How to Prove that the Derivative of ln x is 1/x?

We can prove that the derivative of ln x is 1/x either by using the definition of the derivative (first principle) or by using implicit differentiation. For detailed proof, click on the following:

• Derivative of ln x by First Principle
• Derivative of ln x by Implicit Differentiation

What is the Formula for Finding the Derivative of ln x?

The formula of finding the derivative of ln x is, d/dx(ln x) = 1/x. It means that the derivative of ln x is 1/x.

What is n^th Derivative of ln x?

The first derivative of ln x is 1/x. The second derivative is -1/x². Its third derivative is 2/x³. If we continue this process, the n^th derivative of ln x is [(-1)^n-1 (n-1)!]/xⁿ.

Is the Derivative of ln x the same as the Derivative of log x?

No, the derivative of ln x is NOT the same as the derivative of log x. The derivative of ln x is 1/x whereas the derivative of log x is 1/(x ln 10).

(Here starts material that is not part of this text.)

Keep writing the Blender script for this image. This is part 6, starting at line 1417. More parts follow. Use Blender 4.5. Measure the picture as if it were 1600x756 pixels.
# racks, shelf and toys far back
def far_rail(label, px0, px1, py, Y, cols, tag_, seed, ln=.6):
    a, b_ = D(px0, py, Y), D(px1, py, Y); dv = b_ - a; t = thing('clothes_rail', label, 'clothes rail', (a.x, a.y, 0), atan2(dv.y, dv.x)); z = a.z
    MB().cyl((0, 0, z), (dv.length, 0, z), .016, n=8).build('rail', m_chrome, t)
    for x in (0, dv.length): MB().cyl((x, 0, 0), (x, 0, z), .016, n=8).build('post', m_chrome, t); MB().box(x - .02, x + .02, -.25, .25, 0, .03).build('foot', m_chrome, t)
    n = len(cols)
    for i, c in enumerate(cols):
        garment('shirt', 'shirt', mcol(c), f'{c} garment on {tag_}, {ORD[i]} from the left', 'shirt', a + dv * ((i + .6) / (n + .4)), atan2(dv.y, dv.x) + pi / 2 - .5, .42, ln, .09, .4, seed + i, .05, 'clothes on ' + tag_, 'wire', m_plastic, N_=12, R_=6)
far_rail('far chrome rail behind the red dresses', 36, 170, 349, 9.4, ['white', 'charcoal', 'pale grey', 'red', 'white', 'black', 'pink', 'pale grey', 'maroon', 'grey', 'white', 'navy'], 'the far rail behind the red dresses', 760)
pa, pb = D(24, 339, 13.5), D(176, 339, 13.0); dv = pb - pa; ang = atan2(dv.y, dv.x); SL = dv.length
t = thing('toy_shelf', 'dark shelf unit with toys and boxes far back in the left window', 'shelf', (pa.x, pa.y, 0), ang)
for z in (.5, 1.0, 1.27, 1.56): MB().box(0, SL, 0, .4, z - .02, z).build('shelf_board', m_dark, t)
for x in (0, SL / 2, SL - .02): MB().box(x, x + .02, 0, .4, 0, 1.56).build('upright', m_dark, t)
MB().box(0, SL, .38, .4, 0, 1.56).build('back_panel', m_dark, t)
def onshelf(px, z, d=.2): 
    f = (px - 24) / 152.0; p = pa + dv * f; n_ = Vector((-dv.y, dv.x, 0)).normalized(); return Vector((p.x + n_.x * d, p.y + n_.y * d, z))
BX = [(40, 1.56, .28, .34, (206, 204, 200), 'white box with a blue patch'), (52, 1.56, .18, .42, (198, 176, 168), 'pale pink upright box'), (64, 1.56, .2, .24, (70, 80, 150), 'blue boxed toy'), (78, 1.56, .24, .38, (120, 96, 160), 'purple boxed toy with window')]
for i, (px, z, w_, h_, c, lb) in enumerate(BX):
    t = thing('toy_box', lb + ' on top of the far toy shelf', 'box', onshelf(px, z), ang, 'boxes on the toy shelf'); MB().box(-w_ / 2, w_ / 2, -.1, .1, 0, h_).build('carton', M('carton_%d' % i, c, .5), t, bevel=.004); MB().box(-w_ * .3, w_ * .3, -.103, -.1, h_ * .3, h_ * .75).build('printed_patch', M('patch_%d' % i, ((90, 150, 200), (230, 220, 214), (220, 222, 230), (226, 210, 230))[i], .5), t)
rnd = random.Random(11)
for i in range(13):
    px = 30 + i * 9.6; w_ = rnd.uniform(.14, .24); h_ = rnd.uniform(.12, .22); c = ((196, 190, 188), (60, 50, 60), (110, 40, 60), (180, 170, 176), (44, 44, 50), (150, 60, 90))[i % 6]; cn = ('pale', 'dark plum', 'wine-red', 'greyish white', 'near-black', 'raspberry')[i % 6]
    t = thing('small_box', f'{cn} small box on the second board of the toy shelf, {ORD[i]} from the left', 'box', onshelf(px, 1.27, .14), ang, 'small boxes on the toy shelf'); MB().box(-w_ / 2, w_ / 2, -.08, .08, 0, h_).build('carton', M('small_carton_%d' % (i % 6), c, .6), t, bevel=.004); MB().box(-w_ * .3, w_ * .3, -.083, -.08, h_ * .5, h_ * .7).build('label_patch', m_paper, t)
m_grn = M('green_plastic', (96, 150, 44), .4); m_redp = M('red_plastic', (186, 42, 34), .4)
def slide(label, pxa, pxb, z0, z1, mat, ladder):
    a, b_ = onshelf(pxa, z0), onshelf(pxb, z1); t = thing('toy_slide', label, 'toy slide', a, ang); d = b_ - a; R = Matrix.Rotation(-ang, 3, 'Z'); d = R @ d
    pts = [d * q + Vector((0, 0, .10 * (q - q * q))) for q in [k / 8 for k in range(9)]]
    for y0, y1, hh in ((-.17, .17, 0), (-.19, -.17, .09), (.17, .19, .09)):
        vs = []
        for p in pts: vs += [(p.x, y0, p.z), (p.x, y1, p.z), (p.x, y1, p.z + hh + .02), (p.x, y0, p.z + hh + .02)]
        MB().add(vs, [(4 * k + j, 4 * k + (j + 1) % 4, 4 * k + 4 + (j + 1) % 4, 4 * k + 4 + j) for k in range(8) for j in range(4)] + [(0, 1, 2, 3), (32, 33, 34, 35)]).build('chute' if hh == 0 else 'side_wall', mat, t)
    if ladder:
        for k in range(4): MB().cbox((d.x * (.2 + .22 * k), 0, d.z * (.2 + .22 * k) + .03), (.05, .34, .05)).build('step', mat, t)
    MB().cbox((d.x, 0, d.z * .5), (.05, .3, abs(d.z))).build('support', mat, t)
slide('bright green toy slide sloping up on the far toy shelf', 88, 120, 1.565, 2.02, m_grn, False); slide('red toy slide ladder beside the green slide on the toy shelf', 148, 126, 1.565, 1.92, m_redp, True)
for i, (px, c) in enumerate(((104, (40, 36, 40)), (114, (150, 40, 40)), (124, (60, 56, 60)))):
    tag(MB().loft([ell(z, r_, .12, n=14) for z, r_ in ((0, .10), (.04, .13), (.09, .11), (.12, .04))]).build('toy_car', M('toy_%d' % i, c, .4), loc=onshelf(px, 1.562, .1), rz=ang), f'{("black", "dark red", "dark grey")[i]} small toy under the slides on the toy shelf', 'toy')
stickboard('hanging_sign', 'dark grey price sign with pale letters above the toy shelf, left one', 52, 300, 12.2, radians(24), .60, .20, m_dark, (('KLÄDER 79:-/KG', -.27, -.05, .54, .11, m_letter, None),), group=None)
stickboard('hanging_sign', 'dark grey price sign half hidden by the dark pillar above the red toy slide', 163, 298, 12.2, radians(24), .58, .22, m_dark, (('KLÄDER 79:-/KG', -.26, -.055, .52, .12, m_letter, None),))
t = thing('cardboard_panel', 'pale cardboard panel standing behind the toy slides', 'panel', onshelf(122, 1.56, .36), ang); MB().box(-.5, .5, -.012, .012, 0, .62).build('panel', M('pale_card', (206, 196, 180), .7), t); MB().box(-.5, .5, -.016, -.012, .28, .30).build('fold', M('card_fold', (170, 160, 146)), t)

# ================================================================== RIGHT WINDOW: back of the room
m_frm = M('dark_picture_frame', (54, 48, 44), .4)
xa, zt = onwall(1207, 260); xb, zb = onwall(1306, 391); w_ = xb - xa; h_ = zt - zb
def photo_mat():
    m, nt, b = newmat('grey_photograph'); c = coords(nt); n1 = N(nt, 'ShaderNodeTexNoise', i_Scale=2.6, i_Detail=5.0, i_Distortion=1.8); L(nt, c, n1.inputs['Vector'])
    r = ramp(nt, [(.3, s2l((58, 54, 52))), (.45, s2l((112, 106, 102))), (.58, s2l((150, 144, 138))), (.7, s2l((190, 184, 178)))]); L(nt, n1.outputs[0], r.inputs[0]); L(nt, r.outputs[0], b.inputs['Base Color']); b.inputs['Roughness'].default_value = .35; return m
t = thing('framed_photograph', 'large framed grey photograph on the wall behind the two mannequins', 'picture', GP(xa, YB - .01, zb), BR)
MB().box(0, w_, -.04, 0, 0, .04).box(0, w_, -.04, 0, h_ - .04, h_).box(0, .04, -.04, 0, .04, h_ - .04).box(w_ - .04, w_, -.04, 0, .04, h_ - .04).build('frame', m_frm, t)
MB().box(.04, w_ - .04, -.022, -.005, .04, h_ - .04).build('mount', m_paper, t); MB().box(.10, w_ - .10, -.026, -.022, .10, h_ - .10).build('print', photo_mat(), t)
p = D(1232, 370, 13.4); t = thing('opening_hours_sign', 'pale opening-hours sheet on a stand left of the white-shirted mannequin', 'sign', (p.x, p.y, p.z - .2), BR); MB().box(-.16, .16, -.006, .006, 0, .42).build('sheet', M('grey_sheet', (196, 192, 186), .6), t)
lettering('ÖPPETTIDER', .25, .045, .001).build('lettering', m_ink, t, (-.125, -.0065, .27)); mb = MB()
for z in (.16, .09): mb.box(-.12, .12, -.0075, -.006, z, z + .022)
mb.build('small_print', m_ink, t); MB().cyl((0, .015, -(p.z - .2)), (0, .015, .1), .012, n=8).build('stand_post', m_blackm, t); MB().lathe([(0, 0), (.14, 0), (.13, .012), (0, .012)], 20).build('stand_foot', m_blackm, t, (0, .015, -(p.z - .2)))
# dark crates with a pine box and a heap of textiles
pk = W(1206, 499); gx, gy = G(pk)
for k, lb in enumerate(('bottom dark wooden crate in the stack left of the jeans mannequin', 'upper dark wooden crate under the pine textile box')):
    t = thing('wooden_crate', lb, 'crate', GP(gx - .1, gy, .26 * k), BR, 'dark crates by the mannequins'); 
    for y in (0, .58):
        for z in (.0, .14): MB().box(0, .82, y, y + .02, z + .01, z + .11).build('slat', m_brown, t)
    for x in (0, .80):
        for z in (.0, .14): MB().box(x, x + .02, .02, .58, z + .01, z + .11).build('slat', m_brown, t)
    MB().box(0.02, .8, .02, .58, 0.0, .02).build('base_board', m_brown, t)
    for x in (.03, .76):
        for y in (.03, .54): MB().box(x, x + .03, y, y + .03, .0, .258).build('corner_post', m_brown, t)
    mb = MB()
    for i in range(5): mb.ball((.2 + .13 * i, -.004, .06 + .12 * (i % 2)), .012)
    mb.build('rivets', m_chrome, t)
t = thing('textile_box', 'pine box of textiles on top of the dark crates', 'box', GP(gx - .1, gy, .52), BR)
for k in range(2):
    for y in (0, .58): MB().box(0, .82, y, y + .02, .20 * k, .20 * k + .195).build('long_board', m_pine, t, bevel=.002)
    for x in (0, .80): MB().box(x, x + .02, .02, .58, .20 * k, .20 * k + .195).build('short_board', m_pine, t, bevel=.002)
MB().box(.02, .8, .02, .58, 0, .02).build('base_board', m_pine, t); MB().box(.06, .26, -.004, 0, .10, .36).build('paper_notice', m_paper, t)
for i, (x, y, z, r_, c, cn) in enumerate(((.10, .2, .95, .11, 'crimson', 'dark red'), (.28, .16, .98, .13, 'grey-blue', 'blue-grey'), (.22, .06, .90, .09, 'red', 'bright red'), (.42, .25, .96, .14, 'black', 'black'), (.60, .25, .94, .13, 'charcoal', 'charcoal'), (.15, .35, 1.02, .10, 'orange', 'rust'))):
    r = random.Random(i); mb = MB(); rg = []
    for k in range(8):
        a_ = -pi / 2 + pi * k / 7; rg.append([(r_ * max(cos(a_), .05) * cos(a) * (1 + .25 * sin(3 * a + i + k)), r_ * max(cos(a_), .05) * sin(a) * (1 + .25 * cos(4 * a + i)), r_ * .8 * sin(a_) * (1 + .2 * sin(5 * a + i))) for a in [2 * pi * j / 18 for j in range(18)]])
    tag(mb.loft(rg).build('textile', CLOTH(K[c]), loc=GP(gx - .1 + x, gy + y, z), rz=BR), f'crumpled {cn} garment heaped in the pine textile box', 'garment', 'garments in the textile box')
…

What is the Derivative of (ln x)/x?

To find the derivative of (ln x)/x, we use the quotient rule. Then we get [x (1/x) - ln x (1)]/x² = [1 - ln x]/x².

What is the Derivative of ln 3x Using the Derivative of ln x?

By property of logarithms, ln 3x = ln 3 + ln x. By differentiating both sides with respect to x, we get d/dx (ln 3x) = d/dx (ln 3) + d/dx (ln x). We know that ln 3 is a constant and hence its derivative is 0. Thus, d/dx(ln 3x) = 0 + 1/x = 1/x.